Mais d’un autre côté, les identités européennes m’apparaissent soudainement un peu plus floues. En fait, l’Europe est forte dans le domaine de la nation. Mais elle l’est moins dans le domaine de l’État. On dirait qu’en Amérique, c’est le contraire. Des États qui donnent un cadre stable, mais aussi fondés dans une ère de grande mobilité. Dans ces cadres, on dirait que les nations américaines n’ont pas encore eu le temps de bien se figer.

Tous ces contrastes entre les deux continents se reflètent certainement dans les esprits, et la manière d’aborder la vie.


2 commentaires:

Anonyme a dit…

et si la densité de la population était un facteur important pour expliquer cela ?
Pour mémoire nombre d'habitants/km2 (source wikipedia) :
Canada 3,3
Québec 4,96
États Unis 31
France 112
Italie 195
Allemagne 231
Royaume Uni 247
Belgique 340
Pays bas 395
quand tout le monde vit les uns sur les autres cela crée des tensions !
Juste pour finir sur une note humoristique, l'état avec la densité la plus forte est....
Monaco avec 16 235 ;o))

Unknown a dit…

Tiens, c'est marrant Paul, je t'avais parlé de la densité de population également pour expliquer les tensions qui existent davantage en Europe.

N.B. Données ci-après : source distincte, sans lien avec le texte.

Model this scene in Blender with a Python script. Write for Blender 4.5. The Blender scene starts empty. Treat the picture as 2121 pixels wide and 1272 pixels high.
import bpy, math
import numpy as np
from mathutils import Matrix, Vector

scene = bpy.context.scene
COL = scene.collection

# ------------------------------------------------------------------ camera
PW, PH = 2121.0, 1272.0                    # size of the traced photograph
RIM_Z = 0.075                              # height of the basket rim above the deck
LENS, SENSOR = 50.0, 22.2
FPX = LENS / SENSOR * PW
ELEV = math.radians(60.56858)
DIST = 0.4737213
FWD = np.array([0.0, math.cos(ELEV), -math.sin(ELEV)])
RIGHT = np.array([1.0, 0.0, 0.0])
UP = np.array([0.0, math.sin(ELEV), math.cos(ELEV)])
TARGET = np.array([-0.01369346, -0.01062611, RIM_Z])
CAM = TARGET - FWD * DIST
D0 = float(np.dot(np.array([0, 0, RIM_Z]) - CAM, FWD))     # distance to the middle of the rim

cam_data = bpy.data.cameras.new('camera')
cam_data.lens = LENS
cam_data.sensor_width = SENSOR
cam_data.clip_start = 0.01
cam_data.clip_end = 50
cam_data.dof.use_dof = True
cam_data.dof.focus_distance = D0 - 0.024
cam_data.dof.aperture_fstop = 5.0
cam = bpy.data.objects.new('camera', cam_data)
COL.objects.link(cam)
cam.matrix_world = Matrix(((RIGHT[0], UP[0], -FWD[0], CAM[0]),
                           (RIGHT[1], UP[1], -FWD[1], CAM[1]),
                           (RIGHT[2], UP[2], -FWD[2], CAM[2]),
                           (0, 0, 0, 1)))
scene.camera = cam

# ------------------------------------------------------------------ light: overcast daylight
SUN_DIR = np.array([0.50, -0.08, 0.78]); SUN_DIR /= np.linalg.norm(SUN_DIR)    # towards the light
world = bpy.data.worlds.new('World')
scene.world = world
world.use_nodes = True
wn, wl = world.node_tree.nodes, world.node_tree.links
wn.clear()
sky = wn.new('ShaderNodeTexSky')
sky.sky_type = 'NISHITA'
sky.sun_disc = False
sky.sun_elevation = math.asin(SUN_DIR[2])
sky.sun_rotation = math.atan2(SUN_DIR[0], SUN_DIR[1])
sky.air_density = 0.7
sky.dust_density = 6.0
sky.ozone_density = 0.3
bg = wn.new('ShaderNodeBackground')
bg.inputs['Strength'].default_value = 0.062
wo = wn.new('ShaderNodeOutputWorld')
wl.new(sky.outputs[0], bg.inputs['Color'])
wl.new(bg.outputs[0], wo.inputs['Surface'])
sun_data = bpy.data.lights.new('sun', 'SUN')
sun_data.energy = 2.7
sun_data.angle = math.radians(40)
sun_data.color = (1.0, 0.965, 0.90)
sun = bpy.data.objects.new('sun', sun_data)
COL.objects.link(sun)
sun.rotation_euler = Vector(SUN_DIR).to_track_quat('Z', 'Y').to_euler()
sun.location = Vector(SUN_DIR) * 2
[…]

Le passage de Paris à Montréal est à ce sujet une expérience révélatrice : on passe d'un endroit surpeuplé avec une atmosphère tendue à une ville étendue dans laquelle les gens sont particulièrement relax. En ayant jamais personne sur le dos, on adopte très vite la même attitude décontractée et détachée et on goûte un sentiment de liberté lié à l'espace offert.

Merci pour cet article très instructif.